» **Records with scene code**
<<<<
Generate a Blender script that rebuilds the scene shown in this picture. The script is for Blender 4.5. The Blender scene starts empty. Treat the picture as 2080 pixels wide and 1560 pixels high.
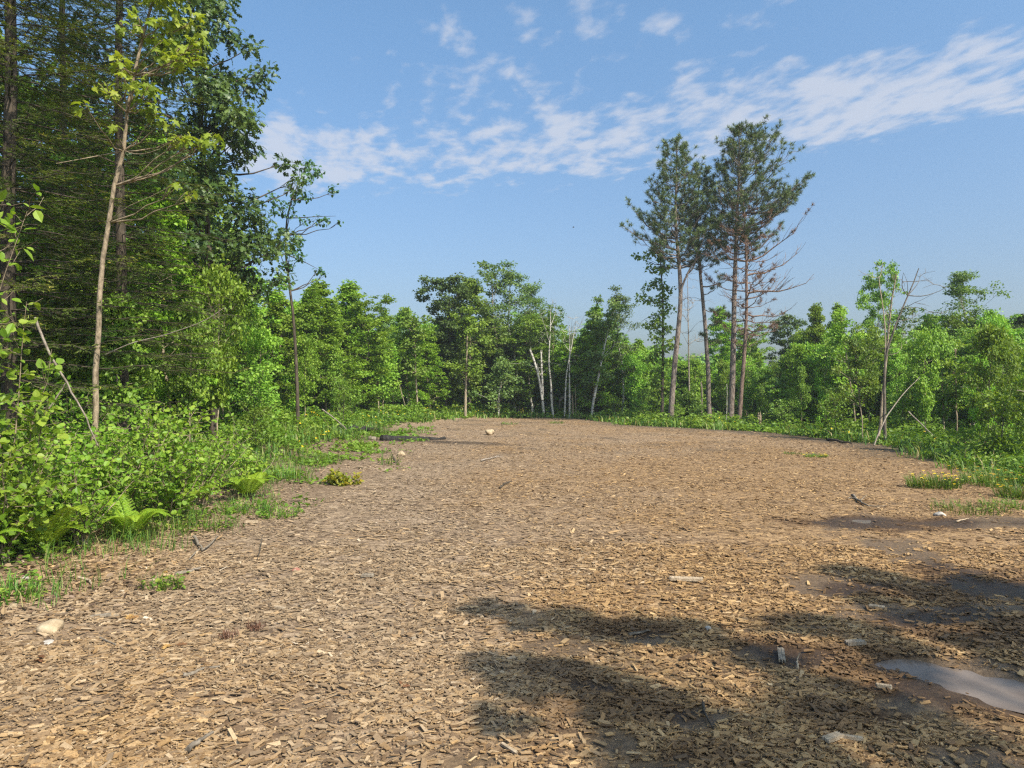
import bpy, math
import numpy as np
from mathutils import Vector

# ------------------------------------------------------------------ camera, sky, sun, exposure
SC = bpy.context.scene
COL = SC.collection
FPX, CX, HY = 1441.0, 1040.0, 790.0        # focal length, centre column and horizon row of the 2080 px wide photograph
CAMH = 1.65
cam_d = bpy.data.cameras.new('camera')
cam = bpy.data.objects.new('camera', cam_d)
COL.objects.link(cam)
cam_d.sensor_width = 36.0
cam_d.lens = 36.0 * FPX / 2080.0
cam_d.clip_start = 0.05
cam_d.clip_end = 5000
cam.location = (0, 0, CAMH)
cam.rotation_euler = (math.radians(90) + math.atan(10 / FPX), 0, 0)
SC.camera = cam
SC.render.resolution_x, SC.render.resolution_y = 1024, 768

SUN_EL = math.radians(47)
SUN_H = Vector((0.68, -0.73, 0)).normalized()            # horizontal direction from the place towards the sun
W = bpy.data.worlds.new('World')
SC.world = W
W.use_nodes = True


def build_world():
    nt = W.node_tree
    nt.nodes.clear()
    N, L = nt.nodes.new, nt.links.new
    out = N('ShaderNodeOutputWorld')
    bg = N('ShaderNodeBackground')
    bg.inputs['Strength'].default_value = 0.135
    sky = N('ShaderNodeTexSky')
    sky.sky_type = 'NISHITA'
    sky.sun_disc = False
    sky.sun_elevation = SUN_EL
    sky.sun_rotation = math.atan2(SUN_H.x, SUN_H.y)
    sky.air_density = 1.0
    sky.dust_density = 3.0
    sky.ozone_density = 4.0
    hsv = N('ShaderNodeMixRGB')
    hsv.blend_type = 'MULTIPLY'
    hsv.inputs[0].default_value = 1
    tc = N('ShaderNodeTexCoord')
    sep = N('ShaderNodeSeparateXYZ')
    L(tc.outputs['Generated'], sep.inputs[0])
    hz = N('ShaderNodeMapRange')
    L(sep.outputs[2], hz.inputs[0])
    hz.inputs[1].default_value, hz.inputs[2].default_value = 0.12, 0.46
    tint = N('ShaderNodeMixRGB')
    L(hz.outputs[0], tint.inputs[0])
    tint.inputs[1].default_value, tint.inputs[2].default_value = SKY_LOW, SKY_HIGH
    L(tint.outputs[0], hsv.inputs[2])
    L(sky.outputs[0], hsv.inputs[1])

    def m(op, a, b=None, c=None, clamp=False):
        n = N('ShaderNodeMath')
        n.operation = op
        n.use_clamp = clamp
        for i, v in enumerate((a, b, c)):
            if v is None:
                continue
            if isinstance(v, (int, float)):
                n.inputs[i].default_value = v
            else:
                L(v, n.inputs[i])
        return n.outputs[0]

    def sstep(x, lo, hi):
        n = N('ShaderNodeMapRange')
        n.interpolation_type = 'SMOOTHSTEP'
        L(x, n.inputs[0])
        n.inputs[1].default_value, n.inputs[2].default_value = lo, hi
        return n.outputs[0]
    z = m('MAXIMUM', sep.outputs[2], 0.03)
    u = m('DIVIDE', sep.outputs[0], z)                     # the cloud layer is a level sheet high above: u across, v away
    v = m('DIVIDE', sep.outputs[1], z)
    cmb = N('ShaderNodeCombineXYZ')
    L(u, cmb.inputs[0]); L(v, cmb.inputs[1])

    def cloud_noise(scale, rot, stretch, detail, dist, off):
        mp = N('ShaderNodeMapping')
        mp.vector_type = 'TEXTURE'
        mp.inputs['Location'].default_value = off
        mp.inputs['Rotation'].default_value = (0, 0, rot)
        mp.inputs['Scale'].default_value = (stretch, 1, 1)
        L(cmb.outputs[0], mp.inputs[0])
        t = N('ShaderNodeTexNoise')
        t.inputs['Scale'].default_value = scale
        t.inputs['Detail'].default_value = detail
        t.inputs['Roughness'].default_value = 0.52
        t.inputs['Distortion'].default_value = dist
        L(mp.outputs[0], t.inputs['Vector'])
        return t.outputs[0]
    n1 = cloud_noise(2.0, -1.2, 1.3, 5, 0.2, (3.2, 1.3, 0))
    n2 = cloud_noise(8.5, -1.30, 1.5, 8, 0.2, (7.7, 4.1, 0))
    n3 = cloud_noise(21.0, -1.30, 1.3, 5, 0.2, (1.7, 9.3, 0))
    # the long band of altocumulus, level at first and then dropping away, and the loose puffs above it
    mid = m('MULTIPLY_ADD', u, -0.10, 3.02)
    mid = m('SUBTRACT', mid, m('MULTIPLY', m('MAXIMUM', m('SUBTRACT', u, 0.4), 0), 0.52))
    band = m('ABSOLUTE', m('SUBTRACT', v, mid))
    bandm = m('MULTIPLY', m('SUBTRACT', 1.0, sstep(band, 0.15, 0.80)), sstep(u, -1.75, -1.0))
    puff = m('SUBTRACT', 1.0, sstep(m('ABSOLUTE', m('SUBTRACT', v, 2.05)), 0.1, 0.8))
    puff = m('MULTIPLY', puff, m('SUBTRACT', 1.0, sstep(m('ABSOLUTE', m('SUBTRACT', u, 0.2)), 0.25, 0.9)))
    cov = m('ADD', m('MULTIPLY', bandm, 0.22), m('MULTIPLY', puff, 0.105))
    dens = m('ADD', m('MULTIPLY', n1, 0.34), m('MULTIPLY', n2, 0.56))
    dens = m('ADD', dens, m('MULTIPLY', n3, 0.12))
    dens = m('ADD', dens, cov)
    a = sstep(dens, 0.622, 0.80)
    a = m('MULTIPLY', a, m('MULTIPLY', sstep(z, 0.17, 0.29), 0.68))
    mix = N('ShaderNodeMixRGB')
    L(a, mix.inputs[0])
    L(hsv.outputs[0], mix.inputs[1])
    mix.inputs[2].default_value = CLOUD
    L(mix.outputs[0], bg.inputs['Color'])
    L(bg.outputs[0], out.inputs['Surface'])


SKY_LOW, SKY_HIGH = (.83, .845, .86, 1), (.94, 1.13, 1.13, 1)
CLOUD = (3.55, 3.65, 4.0, 1)
build_world()
sun_d = bpy.data.lights.new('sun', 'SUN')
sun_d.energy = 5.0
sun_d.angle = math.radians(0.5)
sun_d.color = (1.0, 0.93, 0.80)
sun = bpy.data.objects.new('sun', sun_d)
COL.objects.link(sun)
sun.location = (20, -20, 30)
sun.rotation_euler = Vector((-SUN_H.x * math.cos(SUN_EL), -SUN_H.y * math.cos(SUN_EL), -math.sin(SUN_EL))).to_track_quat('-Z', 'Y').to_euler()
SC.view_settings.view_transform = 'Standard'
SC.view_settings.look = 'None'
SC.view_settings.gamma = 1
SC.view_settings.exposure = 0.58
SC.render.engine = 'CYCLES'
SC.cycles.max_bounces = 6
SC.cycles.diffuse_bounces = 3
SC.cycles.glossy_bounces = 2
SC.cycles.transmission_bounces = 4
SC.cycles.transparent_max_bounces = 4
SC.cycles.caustics_reflective = False
SC.cycles.caustics_refractive = False
SC.cycles.use_denoising = False
SC.cycles.denoiser = 'OPENIMAGEDENOISE'
SC.cycles.denoising_input_passes = 'RGB_ALBEDO_NORMAL'
SC.cycles.denoising_prefilter = 'ACCURATE'
SC.cycles.pixel_filter_type = 'BLACKMAN_HARRIS'
SC.cycles.filter_width = 1.3

# ------------------------------------------------------------------ helpers
G = np.random.default_rng(11)
_tab = np.random.default_rng(5).random((256, 256))


def vnoise(x, y, s=1.0, o=0):
    """smooth value noise in 0..1"""
    x = np.asarray(x, float) * s + o * 17.3
    y = np.asarray(y, float) * s + o * 9.7
    xi, yi = np.floor(x).astype(int), np.floor(y).astype(int)
    fx, fy = x - xi, y - yi
    fx, fy = fx * fx * (3 - 2 * fx), fy * fy * (3 - 2 * fy)
    a, b = _tab[xi & 255, yi & 255], _tab[(xi + 1) & 255, yi & 255]
    c, d = _tab[xi & 255, (yi + 1) & 255], _tab[(xi + 1) & 255, (yi + 1) & 255]
    return (a * (1 - fx) + b * fx) * (1 - fy) + (c * (1 - fx) + d * fx) * fy


def fbm(x, y, s=1.0, o=0, n=4):
    t, a, w = 0, 1.0, 0
    for k in range(n):
        t = t + a * vnoise(x, y, s * 2 ** k, o + k * 3)
        w += a
        a *= 0.5
    return t / w


def sstep(x, lo, hi):
    t = np.clip((np.asarray(x, float) - lo) / (hi - lo), 0, 1)
    return t * t * (3 - 2 * t)


def flat(px, py):
    d = FPX * CAMH / (py - HY)
    return ((px - CX) / FPX * d, d)


# outline of the bark-mulch clearing, traced on the ground in metres
CLEAR = [flat(*p) for p in [(-40, 1235), (110, 1195), (250, 1100), (330, 1075), (420, 1020), (520, 985), (590, 950), (680, 915), (760, 890),
                            (800, 874), (850, 865), (930, 855), (1000, 851), (1100, 849), (1190, 851), (1250, 863), (1350, 867), (1450, 872),
                            (1530, 877), (1600, 883), (1700, 895), (1800, 910), (1850, 930), (1930, 957), (2050, 1000), (2200, 1040)]]
CLEAR += [(12, 7), (15, 2), (16, -9), (-6, -9), (-5, 0), (-4.6, 4.2)]
_P = np.array(CLEAR)


def edge_dist(x, y):
    """signed distance to the clearing's edge in metres: negative on the mulch, positive outside"""
    x, y = np.atleast_1d(np.asarray(x, float)), np.atleast_1d(np.asarray(y, float))
    best = np.full(x.shape, 1e9)
    inside = np.zeros(x.shape, bool)
    n = len(_P)
    for i in range(n):
        ax, ay = _P[i]
        bx, by = _P[(i + 1) % n]
        ex, ey = bx - ax, by - ay
        t = np.clip(((x - ax) * ex + (y - ay) * ey) / (ex * ex + ey * ey), 0, 1)
        best = np.minimum(best, np.hypot(x - ax - t * ex, y - ay - t * ey))
        hit = ((ay > y) != (by > y)) & (x < ex * (y - ay) / (ey if ey else 1e-9) + ax)
        inside ^= hit
    return np.where(inside, -best, best)


# hollows that hold water: x, y, radii, depth, level of the ground there
PUDDLES = [(3.45, 3.50, .55, .26, .045, -.012), (3.05, 3.68, .50, .25, .045, -.012), (2.83, 3.86, .32, .20, .045, -.012), (2.68, 4.02, .28, .17, .042, -.012), (2.55, 4.17, .24, .15, .040, -.012), (2.42, 4.32, .22, .11, .036, -.012), (4.42, 9.0, .13, .15, .03, -.010)]


def ground(x, y, sd=None):
    x, y = np.atleast_1d(np.asarray(x, float)), np.atleast_1d(np.asarray(y, float))
    if sd is None:
        sd = edge_dist(x, y)
    left = 1 - sstep(x, -2.5, 1.0)
    right = sstep(x, 1.0, 5.0)
    z = 0.05 * (fbm(x, y, 0.35, 2, 3) - 0.5)
    z = z + left * (0.30 * sstep(sd, -0.6, 2.5) + 0.02 * np.clip(sd, 0, 12))
    z = z - right * 0.22 * sstep(sd, -1.0, 5.0)
    near = 1 - sstep(y, 12, 25)
    z = z + near * 0.035 * (fbm(x, y, 1.7, 6, 3) - 0.5)
    z = z + near * 0.02 * (vnoise(x, y, 9.0, 4) - 0.5)
    for px, py, rx, ry, dp, lv in PUDDLES:
        q = np.sqrt(((x - px) / rx) ** 2 + ((y - py) / ry) ** 2)
        rim = 1 - sstep(q, .9, 2.4)
        z = z * (1 - rim) + (lv + .022 * (fbm(x, y, 5.0, 13, 3) - .5)) * rim
    dip = np.zeros_like(z)
    for px, py, rx, ry, dp, lv in PUDDLES:
        q = np.sqrt(((x - px) / rx) ** 2 + ((y - py) / ry) ** 2)
        dip = np.maximum(dip, dp * (1 - sstep(q, .45, 1.35)))
    return z - dip


def gz(x, y):
    return float(ground(x, y)[0])


def at(px, py):
    """the point of the ground seen at a pixel of the photograph"""
    x, y = flat(px, py)
    for _ in range(6):
        z = gz(x, y)
        d = FPX * (CAMH - z) / (py - HY)
        x, y = (px - CX) / FPX * d, d
    return Vector((x, y, gz(x, y)))


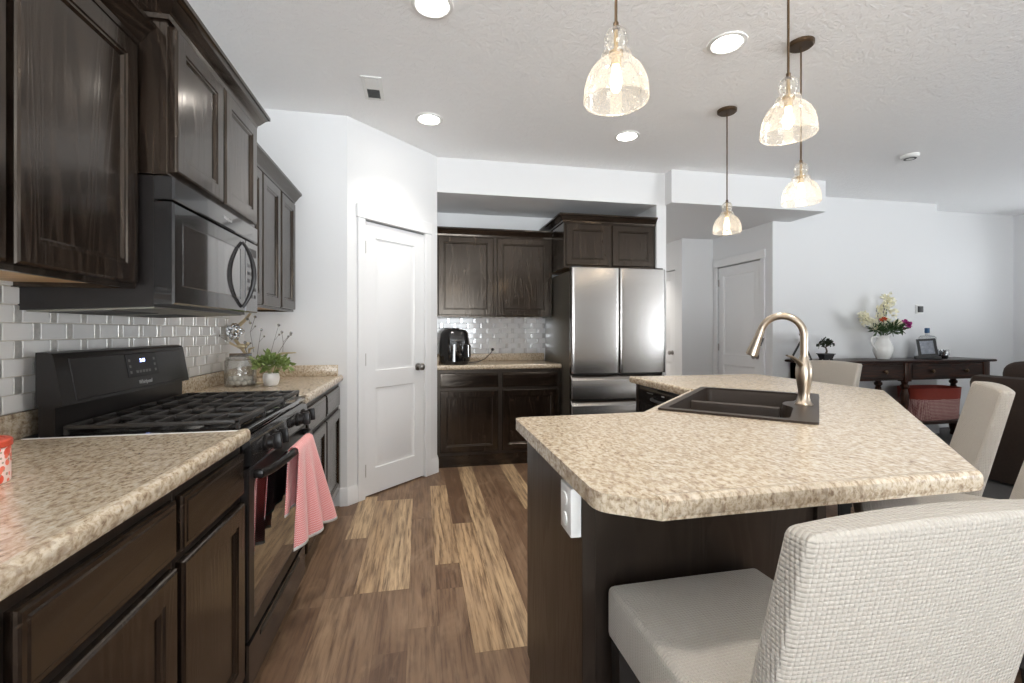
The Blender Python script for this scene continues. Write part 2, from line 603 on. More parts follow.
>>>>
» **WORK TO BE COMPLETED**
Restate the lines of the records exactly, starting at the first and stopping after the line with "L(sky.outputs[0], hsv.inputs[1])". Leave out any picture.

» **TASK RESPONSE**
Generate a Blender script that rebuilds the scene shown in this picture. The script is for Blender 4.5. The Blender scene starts empty. Treat the picture as 2080 pixels wide and 1560 pixels high.
import bpy, math
import numpy as np
from mathutils import Vector

# ------------------------------------------------------------------ camera, sky, sun, exposure
SC = bpy.context.scene
COL = SC.collection
FPX, CX, HY = 1441.0, 1040.0, 790.0        # focal length, centre column and horizon row of the 2080 px wide photograph
CAMH = 1.65
cam_d = bpy.data.cameras.new('camera')
cam = bpy.data.objects.new('camera', cam_d)
COL.objects.link(cam)
cam_d.sensor_width = 36.0
cam_d.lens = 36.0 * FPX / 2080.0
cam_d.clip_start = 0.05
cam_d.clip_end = 5000
cam.location = (0, 0, CAMH)
cam.rotation_euler = (math.radians(90) + math.atan(10 / FPX), 0, 0)
SC.camera = cam
SC.render.resolution_x, SC.render.resolution_y = 1024, 768

SUN_EL = math.radians(47)
SUN_H = Vector((0.68, -0.73, 0)).normalized()            # horizontal direction from the place towards the sun
W = bpy.data.worlds.new('World')
SC.world = W
W.use_nodes = True


def build_world():
    nt = W.node_tree
    nt.nodes.clear()
    N, L = nt.nodes.new, nt.links.new
    out = N('ShaderNodeOutputWorld')
    bg = N('ShaderNodeBackground')
    bg.inputs['Strength'].default_value = 0.135
    sky = N('ShaderNodeTexSky')
    sky.sky_type = 'NISHITA'
    sky.sun_disc = False
    sky.sun_elevation = SUN_EL
    sky.sun_rotation = math.atan2(SUN_H.x, SUN_H.y)
    sky.air_density = 1.0
    sky.dust_density = 3.0
    sky.ozone_density = 4.0
    hsv = N('ShaderNodeMixRGB')
    hsv.blend_type = 'MULTIPLY'
    hsv.inputs[0].default_value = 1
    tc = N('ShaderNodeTexCoord')
    sep = N('ShaderNodeSeparateXYZ')
    L(tc.outputs['Generated'], sep.inputs[0])
    hz = N('ShaderNodeMapRange')
    L(sep.outputs[2], hz.inputs[0])
    hz.inputs[1].default_value, hz.inputs[2].default_value = 0.12, 0.46
    tint = N('ShaderNodeMixRGB')
    L(hz.outputs[0], tint.inputs[0])
    tint.inputs[1].default_value, tint.inputs[2].default_value = SKY_LOW, SKY_HIGH
    L(tint.outputs[0], hsv.inputs[2])
    L(sky.outputs[0], hsv.inputs[1])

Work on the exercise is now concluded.